In both incidents the men drove around with their victims while demanding bank card pins and drawing cash from ATMs, before leaving the women stranded in townships.

On the evening of July 18, Caron Whateley, 43, was kidnapped from outside her Westville home by three men. The men shoved a beanie in her mouth and pushed her onto the back seat of her car, forcing her head down between her knees.

They demanded jewellery from Whateley, but she wasn’t wearing any. They then demanded her pin and drove around with her, drawing cash from her accounts. Later the three left Whateley at the side of a road in Inanda.

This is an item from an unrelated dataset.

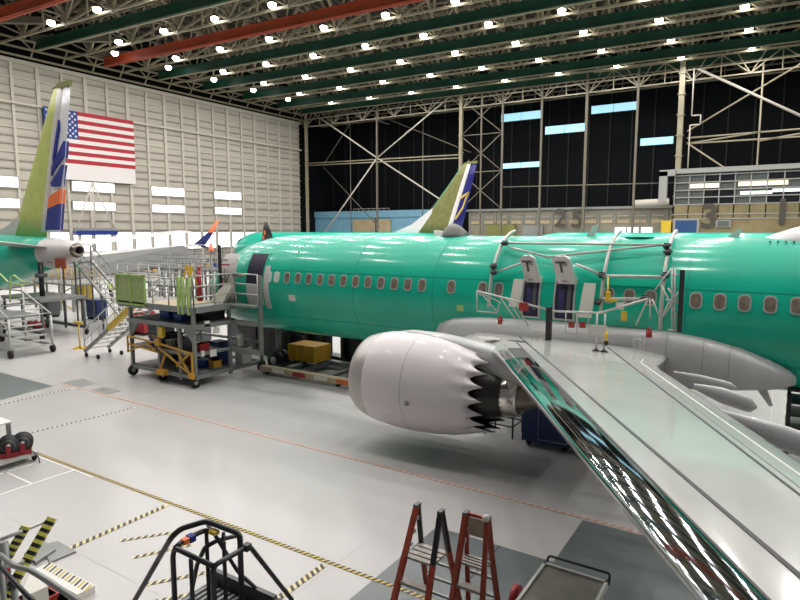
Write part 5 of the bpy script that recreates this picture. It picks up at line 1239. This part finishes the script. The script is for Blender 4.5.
for k, (pts, lab) in enumerate((([(40, 545), (58, 541), (76, 551), (50, 562)], 'grey metal plate lying flat by the striped frame, right one'), ([(24, 553), (44, 541), (56, 549), (36, 562)], 'grey metal plate lying flat by the striped frame, left one'), ([(22, 592), (30, 573), (48, 586), (30, 594)], 'white sheet box top between the bent pipes'))):
    z_ = (.03, .06, .7)[k]; t = MB(); t.prism([at(u, v, z=z_) for u, v in pts], (0, 0, -z_ if k < 2 else -.65), 'greyp' if k < 2 else 'cream'); tag(t.build('metal_plate' if k < 2 else 'white_box'), lab, 'plate' if k < 2 else 'box')
t = MB(); q = at(42, 596, z=.5); t.bb((q.x - .25, q.y - .2, 0), (q.x + .1, q.y + .15, .5), 'orange'); t.bb((q.x - .27, q.y - .22, .45), (q.x + .12, q.y + .17, .5), 'red'); tag(t.build('orange_case'), 'orange case under the bent pipe at the bottom left', 'case')
t = MB(); q = at(56, 600, z=.4); t.bb((q.x - .15, q.y - .15, 0), (q.x + .15, q.y + .15, .4), 'yellow'); t.bb((q.x - .17, q.y - .17, .35), (q.x + .17, q.y + .17, .4), 'yellow'); tag(t.build('yellow_case'), 'yellow case right of the orange case at bottom edge', 'case')
# hose reel cart at left
r_ = thing('hose_reel_cart', (-15.3, 6.6, 0), 'red low cart carrying two black hose reels at left', 'cart')
t = MB(); t.bb((-15.75, 6.0, .14), (-15.0, 7.15, .22), 'alu'); t.build('deck', r_)
for k, (u_, v_) in enumerate(((8.5, 445), (22.5, 442))):
    t = MB(); c0 = at(u_, v_, z=.5); c0 = Vector(c0); y = c0.y
    d1 = Vector((.88, -.47, 0)).normalized()
    for s in (-.09, 0, .09): t.tube(c0 + d1 * (s - (.012 if s else .08)), c0 + d1 * (s + (.012 if s else .08)), .23 if s else .19, 'hose', 22)
    t.tube(c0 + d1 * .1, c0 + d1 * .108, .15, 'dgrey', 20); t.tube(c0 + d1 * .106, c0 + d1 * .112, .13, 'hose', 20)
    rl_ = t.build('hose_reel', r_)
    t = MB(); t.tube(c0 - d1 * .15, c0 + d1 * .15, .05, 'alu', 12); t.build('hub', rl_)
    t = MB(); t.box((c0.x, c0.y, .27), (.26, .36, .12), 'red', math.atan2(d1.y, d1.x)); t.box(c0 + d1 * .14 + Vector((0, 0, -.16)), (.03, .1, .34), 'red', math.atan2(d1.y, d1.x)); t.box(c0 - d1 * .14 + Vector((0, 0, -.16)), (.03, .1, .34), 'red', math.atan2(d1.y, d1.x)); t.build('bracket', rl_)
for x in (-15.65, -15.1):
    for y in (6.15, 7.1): MB().tube((x, y - .03, .08), (x, y + .03, .08), .08, 'rubber', 12).build('caster', r_)
MB().path([(-15.05, 7.05, .25), (-14.9, 7.1, .12), (-14.75, 7.05, .02)], .015, 'hose').build('hose_end', r_)
r_ = thing('work_table', (-16.2, 6.3, 0), 'white topped table at left edge behind the hose reels', 'table')
q = at(7, 422, z=.95)
MB().bb((q.x - 1.6, q.y - .5, .92), (q.x + .05, q.y + .1, .95), 'tapew').build('table_top', r_)
for dx, dy in ((0, .02), (-1.4, .02), (0, -.4), (-1.4, -.4)): MB().bb((q.x + dx - .04, q.y + dy - .04, 0), (q.x + dx + .04, q.y + dy + .04, .92), 'greyp').build('leg', r_)

# ------------------------------------------------------------------ world and view
wd_ = bpy.data.worlds.new('world'); scene.world = wd_; wd_.use_nodes = True
wd_.node_tree.nodes['Background'].inputs[0].default_value = (.85, .93, 1.0, 1); wd_.node_tree.nodes['Background'].inputs[1].default_value = .12
scene.view_settings.view_transform = 'Standard'; scene.view_settings.look = 'None'; scene.view_settings.gamma = 1
scene.view_settings.exposure = 0.0
scene.view_settings.use_curve_mapping = False
scene.cycles.max_bounces = 6; scene.cycles.diffuse_bounces = 3; scene.cycles.glossy_bounces = 3; scene.cycles.sample_clamp_indirect = 4
scene.cycles.use_denoising = True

Last Wednesday, 76-year-old trauma counsellor Thelma Smith was hijacked at gunpoint by three men in Pinetown and forced onto the back seat of her vehicle, where her head was pushed between her knees.

The men drove around with Smith for two-and-a-half hours, demanding her bank pins and withdrawing cash from her accounts. Smith was punched in the faced before being dumped in KwaNdengezi near St Wendolin’s. One of the three suspects has died in a shoot-out with police near Shongweni.

The police had not ruled out the possibility that the two hijackings could have been carried out by the same men, spokesman Captain Thulani Zwane said.

He said no arrests had been made in either case.

Speaking from her office at the Open Door Crisis Centre in Pinetown on Monday, Smith said she had been unaware of Whateley’s case.

Although the suspects had threatened to rape and kill her, she had been unsure of their intentions.

Smith said she had been relieved when they threw her cellphone at her when they dumped her in KwaNdengezi.

Smith’s sister, Thora Mansfield, the director at the centre, said she and Smith dealt with trauma victims daily, including victims of rape and hijacking.

Mansfield said unless victims received counselling, they were at risk of developing post-traumatic stress disorder.

“Further trauma can be suffered by the victim when there is also poor delivery by police,” she said.

Mansfield said crimes against women needed to be given priority by police.